Friday, 11 August 2017

EDINBURGH FRINGE REVIEW: Dust at the Underbelly Cowgate

I’ve been struggling to write a review for Dust. I’m not sure why, but I think it’s because a few days after seeing it, it’s still seems to be affecting me, a true sign of a good show. Before the show, I knew it would be quite tricky, with a subject matter like suicide, but I wasn’t ready for the powerhouse of a performance, that was Milly Thomas. 

The self-penned one woman show, follows Alice’s journey in afterlife following her suicide. Thomas effortless throws herself around the stage, into other characters and positions some actors would shy away from, but that’s what makes it so brilliant. Her performance is brave and real and so very honest. She had the audience in the palm of her hand from the first scene and didn’t let go until the lights went out. The monologues were beautifully crude at points, and whilst I thought it might alienate certain members of the audience, one quick glance around proved me wrong. 

Tuesday, 8 August 2017

EDINBURGH FRINGE REVIEW: Impromptu Shakespeare at Just the Tonic

Knowing that the show I just saw will probably never happen again makes this review seem almost obsolete, but here I go regardless.

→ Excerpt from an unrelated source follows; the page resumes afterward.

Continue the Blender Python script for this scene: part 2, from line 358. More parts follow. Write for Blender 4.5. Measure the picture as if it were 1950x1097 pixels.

Firstly, go and see this show. It's intelligent, it's funny, it's all of the adjectives for brilliant.

On our arrival we were asked to pick an orange ball from a bucket. Written on each individual ball was a different word or phrase. As the show opened, we were asked to throw out balls on stage and one of the cast would catch as many as he could in his breeches. Once this was over the rest of the cast had a delved in and picked 5 balls. These then became the basis of the Shakespeare that we would see. I'm still not sure how they did what they did. The play was so slick and hilarious, I forgot for moments that it was improvised until something even funnier messed them up. From not being able to do Welsh accent, to bringing a cannon to a sword fight, Impromptu Shakespeare is a show I will most certainly return to.